Things I wished I would have done differently:
  • This won't be popular- but I wish I would have invited more people. Now granted, we didn't know that H's parents were going to kick in so much to our budget so that we could afford more people, but there are at least 20 people who I am close to that I wish we could've invited. The energy coming from people was so amazing, I just wish there was more of it!
  • Worried so much about family drama. My sister-in-laws can be not the nicest people, I have a cousin or 2 who drive me crazy, my dad was not a huge fan of how much money we personally were spending on the wedding. I was worried that all of these things were going to affect our day. They did not. Everyone was so happy and if there was drama, I didn't know about it. I should have trusted people to give me a day where they were solely focused on sending positive vibes our way. 
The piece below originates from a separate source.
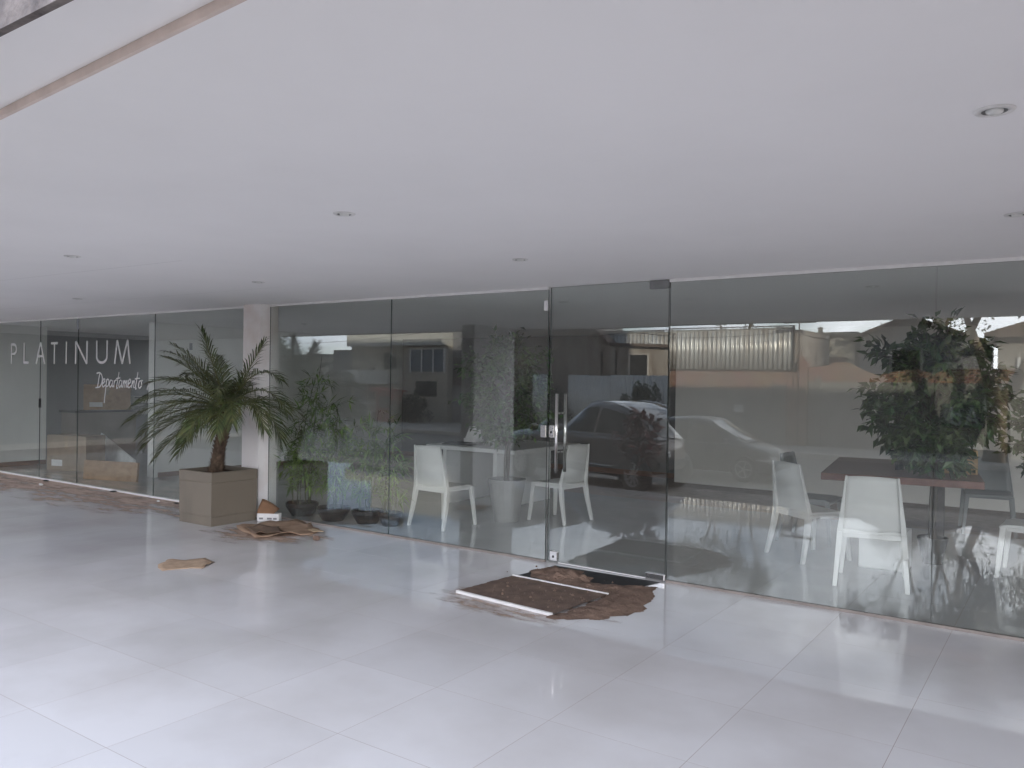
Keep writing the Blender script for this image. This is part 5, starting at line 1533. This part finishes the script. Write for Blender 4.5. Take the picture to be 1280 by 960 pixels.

  • Gotten more time and pictures with guests, particularly extended family. It was so hard to get around to talk to everyone and sometimes I had to blow off people who wanted pictures, so that H and I could get to every table. I wish that we had an extra half hour of cocktail time to mingle with our guests, but we went from ceremony to pictures, to introductions.  Being organized and having a plan of attack to get to every table helped during the reception.   
  • Opened our gifts in our hotel room at 4 am after the wedding, It seemed like a great idea at the time, but I can't read my drunk writing and I am still confused about which cousins gave us which gifts. Crossing my fingers that we didn't miss anyone on the thank you list. Yeah, don't be stupid like us- wait a day or so and open your gifts when you are of fully functioning mind. 
Such an amzing day! I am still glowing almost a week later!

ETA - I should add waiting 2 weeks to take our honeymoon was also a very good idea.If I would have gotten on a plane for Europe the next day, I am not sure if I ever would have recovered and I certainly would not have been able to sightsee the first day. 6 days later I am just feeling normal again. Post-wedding fatigue is like nothing I have ever experienced. I felt the same Monday and Tuesday as I did the week after running my first and only marathon!